I've been reading Robert Sackville-West's book Inheritance: The Story of Knole and the Sackvilles, a portrait of his ancestral home and his far from ordinary family. Knole, near Sevenoaks in Kent, is a calendar house, having - allegedly - 365 rooms, 52 staircases and 7 courtyards spread over 4 acres, but the book is not so much a guide to a building or an account of its changing fabric over the centuries, more a description of a place and the people who, in all sorts of ways, have been bound to it and by it.
The story begins in 1604 when Thomas Sackville, 1st. Earl of Dorset, acquired a lease on the property, and as generations of Sackvilles follow on down to the present day, and as the house expands and contracts, suffers periods of deterioration and renovation, of shuttered emptiness or the bustle of busy daily life, so the family which occupies it finds its fortunes rising and falling, its wealth conserved or squandered, its members withdrawing and looking inward or living in the public eye.
Where I think the book really gets into its stride is in the late 1800s when Victoria, mother of Vita Sackville-West comes to Knole. The illegitimate daughter of Lionel, 2nd. Lord Sackville, and Pepita, a Spanish dancer, Victoria was brought up in Paris, attending a convent in the Rue Monceau [a neighbour of the Ephrussis]. A vibrant, strong-willed woman, she was to marry her cousin Lionel, 3rd. Lord Sackville, and have only one child, and she - Vita - who because of her sex would never inherit Knole, loved the house with a passion and 'crystallised' it as "Chevron" in her novel The Edwardians.
Bypassing Vita, the estate went to her childless cousin Eddy (the model for Davey Warbeck in Nancy Mitford's The Pursuit of Love), then again in an indirect line until the author inherited, his birth in 1958 the occasion for much rejoicing including the flying of the Sackville flag from Vita's tower at Sissinghurst. Since 1946 the house (but not the park or the collections within the building) have belonged to the National Trust, and achieving the necessary balance as tenant/owner/custodian/host is something Robert Sackville-West must do daily. He says this book is his "stamp of territoriality" when his home is as much a public place as a private one. It's an eloquent, expressive mark-making, an appreciation of a remarkable heritage, and a fascinating insight into what connects one to a house.
I have this on the self and I don't know WHY I haven't read it yet, because I am a big Vita fan and Knole is such a fabulous place.
Posted by: Violet | 01 February 2011 at 08:49 AM
I've never been to Knole but would love to visit it - and Sissinghurst, too.

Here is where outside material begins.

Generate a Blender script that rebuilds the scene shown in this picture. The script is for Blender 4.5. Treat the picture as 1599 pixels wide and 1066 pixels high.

Posted by: Cornflower | 01 February 2011 at 08:09 PM
I have visited both Sissinghurst, where Vita and Harold created their world-famous garden, and I have visited Knole, which Vita loved so much yet couldn't inherit, and I have to say that Sissinghurst is my kind of place and Knole isn't - large, yes; historic, yes; awe-inspiring, yes. But my overwhelming impression of Knole - with its ancestral portraits, carved oak, panelling, and furniture - was that is it Very, Very Brown!
Posted by: Margaret Powling | 01 February 2011 at 08:59 PM
Wonderful description, Margaret! I shall remember that, if I ever go.
Posted by: Cornflower | 01 February 2011 at 10:22 PM
What do you mean if!? It's not like travelling to Tierra del Fuego. Come on, live dangerously and leave Edinburgh for a few days.
Your irritating feline friend. P xx
Posted by: Dark Puss | 06 February 2011 at 04:19 PM
It takes a lot to get me to leave home; I've turned down four or five London invitations in the last month alone.